Law enforcement officials in New York and Washington criticized technology superpowers Google and Apple this week for selling cell phones and other devices that cannot be accessed by the government, warning that such technology jeopardizes public safety. In his first major policy address, FBI director James B. Comey called on Congress and the Obama administration to counter the expanding use of such devices, which he and other law enforcement officials assert endanger efforts to prevent terrorism and fight crime. Without lawful government access to cell phones and Internet devices, Comey warned, “homicide cases could be stalled, suspects could walk free, and child exploitation victims might not be identified or recovered.”
Comey, who became FBI director last year, said that he understood Americans’ “justifiable surprise” at former National Security Agency contractor Edward Snowden’s revelations about U.S. government surveillance practices. But Apple and Google’s recent efforts to protect electronic privacy go too far, he maintains. “Perhaps it’s time to suggest that the post-Snowden pendulum has swung too far in one direction—in a direction of fear and mistrust,” he said, speaking at the Brookings Institution in Washington. “Justice may be denied because of a locked phone or an encrypted hard drive.”

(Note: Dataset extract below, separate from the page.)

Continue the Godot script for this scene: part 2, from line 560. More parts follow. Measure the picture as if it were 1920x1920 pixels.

Echoing a similar theme at a breakfast forum sponsored by the Manhattan Institute in New York, NYPD commissioner William Bratton and Manhattan district attorney Cyrus Vance, Jr. warned that Google, Apple, and any other company that sells devices that even the product makers cannot access will endanger efforts to prevent crime and terrorism, prosecute criminals, and ensure public safety. “It is outrageous that in the interest of making money, they are thwarting security and crime fighting,” Bratton said, noting that he was especially concerned about the effect of such encrypted devices on his department’s much praised counterterrorism work.

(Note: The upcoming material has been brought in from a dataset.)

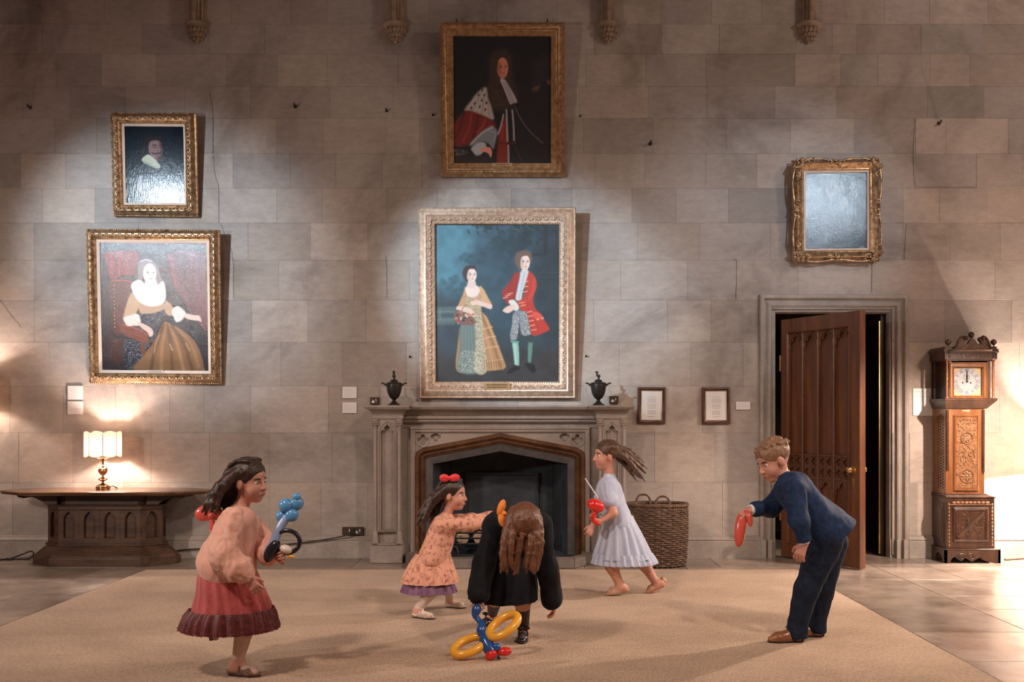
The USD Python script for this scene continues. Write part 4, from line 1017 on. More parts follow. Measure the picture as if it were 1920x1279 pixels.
for px, py in ((1808.5, 634.5), (1841.5, 634)):
    clock.part('rosette', cat([move(yax(lathe([(0, 0.0), (0.019, 0.0), (0.022, 0.012), (0.017, 0.02), (0.012, 0.016), (0.007, 0.024), (0, 0.025)], 18)), None, (cxx(px), hyf - 0.012, czz(py)))]), 'clock_oak_dark', under=ped, smooth=40)
clock.part('foliate_carving', cat([ball((cxx(a), hyf - 0.014, czz(b)), (0.022, 0.006, 0.007), rot([0, 1, 0], r_), 1) for a, b, r_ in ((1806, 654, 20), (1812, 650, -50), (1800, 657, 10), (1839, 652, 60), (1843, 655, -10), (1845, 648, 70), (1824, 652, 90))]), 'clock_carving', under=ped, smooth=50)
for px, py in ((1779, 641.5), (1822.5, 627.5), (1864.5, 641.5)):
    zb = czz(650) if py > 630 else czz(637)
    bz_ = czz(py)
    clock.part('ball_finial', lathe([(0, zb - 0.004), (0.010, zb - 0.004), (0.006, zb + 0.008), (0.005, bz_ - 0.024)] + [(0.0265 * math.sin(a), bz_ - 0.0265 * math.cos(a)) for a in np.linspace(0.3, math.pi, 14)], 20, (cxx(px), hyf + 0.02, 0)), 'clock_oak_dark', smooth=60)

# ------------------------------------------------------------------ octagonal library table
mat('table_oak', (0.045, 0.021, 0.012), (0.105, 0.052, 0.030), rough=0.45, scale=(3, 16, 16), fine=0.35, bump=0.15, bscale=50)
mat('table_top_oak', (0.10, 0.045, 0.02), (0.20, 0.10, 0.05), rough=0.28, scale=(2.5, 18, 18), fine=0.25, coat=0.3)
TX, TY = X(203, -0.30), -0.32
yfb = yf(1063)
def octa(hx, hy, cx_, cy_):
    """elongated octagon: half extents hx, hy; canted corners cx_ (along x), cy_ (along y)"""
    return [(TX - hx + cx_, TY - hy), (TX + hx - cx_, TY - hy), (TX + hx, TY - hy + cy_), (TX + hx, TY + hy - cy_), (TX + hx - cx_, TY + hy), (TX - hx + cx_, TY + hy), (TX - hx, TY + hy - cy_), (TX - hx, TY - hy + cy_)]
def loft(rings):
    V = np.array([[(x, y, z) for x, y in r] for r, z in rings])
    n, k = V.shape[:2]
    f = grid_faces(n, k, False, True)
    c0, c1 = V[0].mean(0), V[-1].mean(0)
    V = np.vstack([V.reshape(-1, 3), c0, c1])
    j = np.arange(k)
    f = np.vstack([f, np.stack([j, (j + 1) % k, np.full(k, n * k)], 1)[:, ::-1], np.stack([(n - 1) * k + j, (n - 1) * k + (j + 1) % k, np.full(k, n * k + 1)], 1)])
    m = trimesh.Trimesh(V, f, process=False)
    trimesh.repair.fix_normals(m)
    return m
hyb = TY - yfb
kx = sc(yfb)
table = Thing('library_table', 'low dark oak octagonal library table with arcaded pedestal, under the lamp at the left', 'table', (TX, TY, 0))
bhx = 0.645
tzt = Z(923.5, TY - hyb - 0.08)            # top of the table
tbb = tzt - 0.036
table.part('plinth', loft([(octa(bhx, hyb, .24, .20), 0.001), (octa(bhx, hyb, .24, .20), 0.060), (octa(bhx - .006, hyb - .006, .24, .20), 0.072), (octa(bhx - .02, hyb - .02, .24, .20), 0.076)]), 'table_oak', smooth=20)
pz = Z(1020, TY - hyb + 0.09)
table.part('spreading_foot', loft([(octa(bhx - .012, hyb - .012, .24, .20), 0.074), (octa(bhx - .02, hyb - .02, .235, .195), 0.092), (octa(bhx - .112, hyb - .085, .17, .14), pz - 0.022), (octa(bhx - .105, hyb - .078, .17, .14), pz - 0.018), (octa(bhx - .105, hyb - .078, .17, .14), pz - 0.002), (octa(bhx - .117, hyb - .09, .17, .14), pz)]), 'table_oak', smooth=20)
php, phy = bhx - .130, hyb - .095
bz1 = Z(949, TY - phy)
table.part('pedestal', loft([(octa(php - .02, phy - .02, .15, .12), pz - 0.01), (octa(php - .02, phy - .02, .15, .12), bz1)]), 'table_oak', smooth=20)
table.part('pedestal_rails', cat([loft([(octa(php, phy, .15, .12), pz), (octa(php, phy, .15, .12), pz + 0.03), (octa(php - .008, phy - .008, .15, .12), pz + 0.036)]), loft([(octa(php - .004, phy - .004, .15, .12), bz1 - 0.044), (octa(php + .002, phy + .002, .15, .12), bz1 - 0.03), (octa(php + .002, phy + .002, .15, .12), bz1)])]), 'table_oak', smooth=20)
table.part('bracket_tier', loft([(octa(php + .01, phy + .01, .15, .12), bz1 - 0.001), (octa(php + .016, phy + .016, .15, .12), bz1 + 0.008), (octa(php - .05, phy - .05, .14, .10), bz1 + 0.012), (octa(php - .05, phy - .05, .14, .10), tbb)]), 'table_oak', smooth=20)
o8 = octa(php, phy, .15, .12)
def on_face(a, b, poly, y_front, depth):
    """extrude a polygon drawn in (u, z) on the vertical face from a to b"""
    a, b = np.array(a), np.array(b)
    e = (b - a) / np.linalg.norm(b - a)
    nrm = np.array([e[1], -e[0]])
    m = extr(poly, -y_front, depth)
    v = np.asarray(m.vertices)
    q = a[None] + v[:, :1] * e + (-v[:, 1:2]) * nrm
    return trimesh.Trimesh(np.stack([q[:, 0], q[:, 1], v[:, 2]], 1), m.faces, process=False)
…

Law enforcement officials have long expressed concern about what Comey calls “going dark”—the proliferation of technology that the government cannot access. But the criticism of Apple and Google by the nation’s chief federal law enforcement official, New York’s most prominent prosecutor, and a veteran police chief who heads the nation’s largest and most sophisticated police force is unusual. Apple and Google’s operating systems run 96.4 percent of smartphones worldwide. Spokesmen for the companies did not respond immediately to requests for comment. But industry and privacy advocates have beaten back earlier efforts by law enforcement officials to secure from Congress legislative “fixes,” as Comey called them in his speech on Thursday.
Speaking on background, a city official said that Vance had not coordinated his criticism of the technology giants with the FBI director or with Bratton. “This is just something that Mr. Vance has felt strongly about for some time,” he said. “So do most people in law enforcement.” In a Washington Post op-ed last month, Vance warned that efforts to assure personal electronic privacy were endangering law enforcement efforts. He called on Apple and Google to stop selling encrypted devices and urged Congress to act if the firms don’t. “This is not a matter of good or bad corporate citizenship,” he wrote. “It is a matter of national public safety.”
Concern in Washington about such technology has been increasing. Comey’s predecessor, Robert Mueller, asked Congress to force communications companies to sell only devices and systems that can comply with a wiretap order to intercept and unscramble encrypted messages. That effort went nowhere on Capitol Hill, and suspicion of government spying soared following Snowden’s revelations. First Apple and then Google announced that they would use encryption on new phones that wouldn’t permit them to help police execute warrants to examine data on a cell phone or other device.
When asked whether such encrypted devices were impeding specific investigations, Vance said that he could not yet identify one. His office, he added, was “closely monitoring” several investigations. Comey repeated his warning that sales of such technology would create what he called a “black hole” for enforcement, depriving investigators of the forensic data needed to solve crimes.
But technology experts have argued that strong default encryption is needed to protect users from unwanted violation of their private data by governments and hackers alike. In a statement yesterday, Nuala O’Connor, president of the Center for Democracy and Technology, defended the encryption of cell phone and other personal communications devices. Law enforcement officials, she said, have “many legitimate ways to obtain the data stored on our devices. Weakening the security of smartphones and trusted communications infrastructure should not be one of them.”